Data extracted from a collection
■ ■ ■ ■ ■ ■ ■
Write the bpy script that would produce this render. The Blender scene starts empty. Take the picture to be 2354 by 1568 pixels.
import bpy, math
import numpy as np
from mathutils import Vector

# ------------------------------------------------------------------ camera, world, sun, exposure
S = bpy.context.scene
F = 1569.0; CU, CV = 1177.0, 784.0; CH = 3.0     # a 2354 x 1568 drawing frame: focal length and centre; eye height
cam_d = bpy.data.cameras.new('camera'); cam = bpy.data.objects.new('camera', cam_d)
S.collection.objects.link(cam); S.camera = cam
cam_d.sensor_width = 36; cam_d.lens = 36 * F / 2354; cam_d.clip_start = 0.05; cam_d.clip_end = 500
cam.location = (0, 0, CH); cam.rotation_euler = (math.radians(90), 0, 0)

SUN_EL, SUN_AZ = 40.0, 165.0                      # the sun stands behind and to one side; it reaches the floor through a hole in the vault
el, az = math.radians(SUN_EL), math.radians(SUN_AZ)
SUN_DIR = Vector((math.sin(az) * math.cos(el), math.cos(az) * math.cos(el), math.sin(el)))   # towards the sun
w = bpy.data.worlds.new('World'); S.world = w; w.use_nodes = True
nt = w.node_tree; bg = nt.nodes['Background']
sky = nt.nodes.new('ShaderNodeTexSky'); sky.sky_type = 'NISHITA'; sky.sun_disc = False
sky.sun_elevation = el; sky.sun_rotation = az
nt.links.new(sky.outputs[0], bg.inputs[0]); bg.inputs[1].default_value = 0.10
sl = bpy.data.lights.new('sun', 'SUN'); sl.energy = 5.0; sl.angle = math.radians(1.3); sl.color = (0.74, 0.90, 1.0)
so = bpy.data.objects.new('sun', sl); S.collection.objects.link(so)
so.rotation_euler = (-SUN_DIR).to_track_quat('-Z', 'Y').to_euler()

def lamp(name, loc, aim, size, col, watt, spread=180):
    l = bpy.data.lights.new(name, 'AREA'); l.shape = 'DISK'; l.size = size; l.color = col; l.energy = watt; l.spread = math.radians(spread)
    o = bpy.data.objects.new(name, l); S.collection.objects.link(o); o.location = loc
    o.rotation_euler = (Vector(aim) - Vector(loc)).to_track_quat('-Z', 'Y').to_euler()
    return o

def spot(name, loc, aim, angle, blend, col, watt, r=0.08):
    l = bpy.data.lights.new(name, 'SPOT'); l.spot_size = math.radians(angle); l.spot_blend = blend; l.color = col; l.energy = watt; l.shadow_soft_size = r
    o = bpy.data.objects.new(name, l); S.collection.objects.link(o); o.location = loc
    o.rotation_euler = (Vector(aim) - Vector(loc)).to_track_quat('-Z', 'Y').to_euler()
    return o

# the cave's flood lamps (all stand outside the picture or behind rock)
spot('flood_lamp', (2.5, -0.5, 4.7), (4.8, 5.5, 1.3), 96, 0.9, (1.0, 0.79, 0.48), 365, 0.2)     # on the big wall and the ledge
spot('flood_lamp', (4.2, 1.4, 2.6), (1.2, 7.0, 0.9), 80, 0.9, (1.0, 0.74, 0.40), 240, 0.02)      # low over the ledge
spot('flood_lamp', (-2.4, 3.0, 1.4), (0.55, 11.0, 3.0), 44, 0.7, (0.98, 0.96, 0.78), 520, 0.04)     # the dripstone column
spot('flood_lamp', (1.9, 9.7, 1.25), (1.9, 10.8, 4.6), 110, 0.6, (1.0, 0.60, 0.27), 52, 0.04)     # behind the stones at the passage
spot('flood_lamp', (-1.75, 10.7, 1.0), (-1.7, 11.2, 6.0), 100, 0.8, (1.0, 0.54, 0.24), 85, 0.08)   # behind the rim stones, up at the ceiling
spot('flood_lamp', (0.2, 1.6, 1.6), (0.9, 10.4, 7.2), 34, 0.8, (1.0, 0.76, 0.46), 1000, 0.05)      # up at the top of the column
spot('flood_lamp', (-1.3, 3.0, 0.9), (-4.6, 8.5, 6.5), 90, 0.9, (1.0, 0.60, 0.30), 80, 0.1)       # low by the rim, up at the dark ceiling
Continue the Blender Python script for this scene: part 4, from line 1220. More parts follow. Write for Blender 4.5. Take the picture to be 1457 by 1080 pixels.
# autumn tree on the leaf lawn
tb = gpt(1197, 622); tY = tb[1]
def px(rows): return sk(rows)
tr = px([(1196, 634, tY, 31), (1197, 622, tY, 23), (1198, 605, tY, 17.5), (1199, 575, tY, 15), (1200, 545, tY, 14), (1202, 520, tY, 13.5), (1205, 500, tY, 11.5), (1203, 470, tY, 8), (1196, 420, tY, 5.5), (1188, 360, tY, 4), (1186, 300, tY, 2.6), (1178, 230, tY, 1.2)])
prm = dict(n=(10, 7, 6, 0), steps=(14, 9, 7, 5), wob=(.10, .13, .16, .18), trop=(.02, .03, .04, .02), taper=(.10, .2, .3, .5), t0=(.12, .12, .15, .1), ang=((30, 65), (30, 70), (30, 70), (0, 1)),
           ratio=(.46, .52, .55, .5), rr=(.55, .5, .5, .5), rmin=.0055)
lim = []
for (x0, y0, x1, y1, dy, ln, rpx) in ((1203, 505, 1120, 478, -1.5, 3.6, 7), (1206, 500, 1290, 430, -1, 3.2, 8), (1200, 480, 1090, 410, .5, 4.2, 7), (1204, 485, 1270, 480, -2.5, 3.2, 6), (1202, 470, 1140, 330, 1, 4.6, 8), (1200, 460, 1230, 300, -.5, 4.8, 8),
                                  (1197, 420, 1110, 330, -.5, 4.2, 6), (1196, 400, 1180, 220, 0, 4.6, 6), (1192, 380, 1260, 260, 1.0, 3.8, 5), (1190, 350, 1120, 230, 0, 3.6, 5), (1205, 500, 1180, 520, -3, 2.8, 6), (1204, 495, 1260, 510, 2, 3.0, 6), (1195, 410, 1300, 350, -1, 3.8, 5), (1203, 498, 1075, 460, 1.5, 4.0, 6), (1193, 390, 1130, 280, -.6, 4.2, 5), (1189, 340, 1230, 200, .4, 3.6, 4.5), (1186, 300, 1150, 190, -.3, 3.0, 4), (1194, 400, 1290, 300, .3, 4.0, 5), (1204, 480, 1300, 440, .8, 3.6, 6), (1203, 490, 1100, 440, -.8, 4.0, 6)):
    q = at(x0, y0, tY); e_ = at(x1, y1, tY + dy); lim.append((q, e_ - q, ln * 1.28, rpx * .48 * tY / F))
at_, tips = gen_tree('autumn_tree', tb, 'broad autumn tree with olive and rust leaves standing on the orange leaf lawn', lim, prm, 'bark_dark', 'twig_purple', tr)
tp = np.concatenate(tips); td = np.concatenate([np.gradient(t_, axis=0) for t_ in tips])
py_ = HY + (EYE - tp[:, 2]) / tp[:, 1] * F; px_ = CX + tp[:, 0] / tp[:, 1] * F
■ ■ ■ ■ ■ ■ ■
## Given exercise
Reproduce every line of the data verbatim.

## Worked answer
Write the bpy script that would produce this render. The Blender scene starts empty. Take the picture to be 2354 by 1568 pixels.
import bpy, math
import numpy as np
from mathutils import Vector

# ------------------------------------------------------------------ camera, world, sun, exposure
S = bpy.context.scene
F = 1569.0; CU, CV = 1177.0, 784.0; CH = 3.0     # a 2354 x 1568 drawing frame: focal length and centre; eye height
cam_d = bpy.data.cameras.new('camera'); cam = bpy.data.objects.new('camera', cam_d)
S.collection.objects.link(cam); S.camera = cam
cam_d.sensor_width = 36; cam_d.lens = 36 * F / 2354; cam_d.clip_start = 0.05; cam_d.clip_end = 500
cam.location = (0, 0, CH); cam.rotation_euler = (math.radians(90), 0, 0)

SUN_EL, SUN_AZ = 40.0, 165.0                      # the sun stands behind and to one side; it reaches the floor through a hole in the vault
el, az = math.radians(SUN_EL), math.radians(SUN_AZ)
SUN_DIR = Vector((math.sin(az) * math.cos(el), math.cos(az) * math.cos(el), math.sin(el)))   # towards the sun
w = bpy.data.worlds.new('World'); S.world = w; w.use_nodes = True
nt = w.node_tree; bg = nt.nodes['Background']
sky = nt.nodes.new('ShaderNodeTexSky'); sky.sky_type = 'NISHITA'; sky.sun_disc = False
sky.sun_elevation = el; sky.sun_rotation = az
nt.links.new(sky.outputs[0], bg.inputs[0]); bg.inputs[1].default_value = 0.10
sl = bpy.data.lights.new('sun', 'SUN'); sl.energy = 5.0; sl.angle = math.radians(1.3); sl.color = (0.74, 0.90, 1.0)
so = bpy.data.objects.new('sun', sl); S.collection.objects.link(so)
so.rotation_euler = (-SUN_DIR).to_track_quat('-Z', 'Y').to_euler()

def lamp(name, loc, aim, size, col, watt, spread=180):
    l = bpy.data.lights.new(name, 'AREA'); l.shape = 'DISK'; l.size = size; l.color = col; l.energy = watt; l.spread = math.radians(spread)
    o = bpy.data.objects.new(name, l); S.collection.objects.link(o); o.location = loc
    o.rotation_euler = (Vector(aim) - Vector(loc)).to_track_quat('-Z', 'Y').to_euler()
    return o

def spot(name, loc, aim, angle, blend, col, watt, r=0.08):
    l = bpy.data.lights.new(name, 'SPOT'); l.spot_size = math.radians(angle); l.spot_blend = blend; l.color = col; l.energy = watt; l.shadow_soft_size = r
    o = bpy.data.objects.new(name, l); S.collection.objects.link(o); o.location = loc
    o.rotation_euler = (Vector(aim) - Vector(loc)).to_track_quat('-Z', 'Y').to_euler()
    return o

# the cave's flood lamps (all stand outside the picture or behind rock)
spot('flood_lamp', (2.5, -0.5, 4.7), (4.8, 5.5, 1.3), 96, 0.9, (1.0, 0.79, 0.48), 365, 0.2)     # on the big wall and the ledge
spot('flood_lamp', (4.2, 1.4, 2.6), (1.2, 7.0, 0.9), 80, 0.9, (1.0, 0.74, 0.40), 240, 0.02)      # low over the ledge
spot('flood_lamp', (-2.4, 3.0, 1.4), (0.55, 11.0, 3.0), 44, 0.7, (0.98, 0.96, 0.78), 520, 0.04)     # the dripstone column
spot('flood_lamp', (1.9, 9.7, 1.25), (1.9, 10.8, 4.6), 110, 0.6, (1.0, 0.60, 0.27), 52, 0.04)     # behind the stones at the passage
spot('flood_lamp', (-1.75, 10.7, 1.0), (-1.7, 11.2, 6.0), 100, 0.8, (1.0, 0.54, 0.24), 85, 0.08)   # behind the rim stones, up at the ceiling
spot('flood_lamp', (0.2, 1.6, 1.6), (0.9, 10.4, 7.2), 34, 0.8, (1.0, 0.76, 0.46), 1000, 0.05)      # up at the top of the column
spot('flood_lamp', (-1.3, 3.0, 0.9), (-4.6, 8.5, 6.5), 90, 0.9, (1.0, 0.60, 0.30), 80, 0.1)       # low by the rim, up at the dark ceiling
Continue the Blender Python script for this scene: part 4, from line 1220. More parts follow. Write for Blender 4.5. Take the picture to be 1457 by 1080 pixels.
# autumn tree on the leaf lawn
tb = gpt(1197, 622); tY = tb[1]
def px(rows): return sk(rows)
tr = px([(1196, 634, tY, 31), (1197, 622, tY, 23), (1198, 605, tY, 17.5), (1199, 575, tY, 15), (1200, 545, tY, 14), (1202, 520, tY, 13.5), (1205, 500, tY, 11.5), (1203, 470, tY, 8), (1196, 420, tY, 5.5), (1188, 360, tY, 4), (1186, 300, tY, 2.6), (1178, 230, tY, 1.2)])
prm = dict(n=(10, 7, 6, 0), steps=(14, 9, 7, 5), wob=(.10, .13, .16, .18), trop=(.02, .03, .04, .02), taper=(.10, .2, .3, .5), t0=(.12, .12, .15, .1), ang=((30, 65), (30, 70), (30, 70), (0, 1)),
           ratio=(.46, .52, .55, .5), rr=(.55, .5, .5, .5), rmin=.0055)
lim = []
for (x0, y0, x1, y1, dy, ln, rpx) in ((1203, 505, 1120, 478, -1.5, 3.6, 7), (1206, 500, 1290, 430, -1, 3.2, 8), (1200, 480, 1090, 410, .5, 4.2, 7), (1204, 485, 1270, 480, -2.5, 3.2, 6), (1202, 470, 1140, 330, 1, 4.6, 8), (1200, 460, 1230, 300, -.5, 4.8, 8),
                                  (1197, 420, 1110, 330, -.5, 4.2, 6), (1196, 400, 1180, 220, 0, 4.6, 6), (1192, 380, 1260, 260, 1.0, 3.8, 5), (1190, 350, 1120, 230, 0, 3.6, 5), (1205, 500, 1180, 520, -3, 2.8, 6), (1204, 495, 1260, 510, 2, 3.0, 6), (1195, 410, 1300, 350, -1, 3.8, 5), (1203, 498, 1075, 460, 1.5, 4.0, 6), (1193, 390, 1130, 280, -.6, 4.2, 5), (1189, 340, 1230, 200, .4, 3.6, 4.5), (1186, 300, 1150, 190, -.3, 3.0, 4), (1194, 400, 1290, 300, .3, 4.0, 5), (1204, 480, 1300, 440, .8, 3.6, 6), (1203, 490, 1100, 440, -.8, 4.0, 6)):
    q = at(x0, y0, tY); e_ = at(x1, y1, tY + dy); lim.append((q, e_ - q, ln * 1.28, rpx * .48 * tY / F))
at_, tips = gen_tree('autumn_tree', tb, 'broad autumn tree with olive and rust leaves standing on the orange leaf lawn', lim, prm, 'bark_dark', 'twig_purple', tr)
tp = np.concatenate(tips); td = np.concatenate([np.gradient(t_, axis=0) for t_ in tips])
py_ = HY + (EYE - tp[:, 2]) / tp[:, 1] * F; px_ = CX + tp[:, 0] / tp[:, 1] * F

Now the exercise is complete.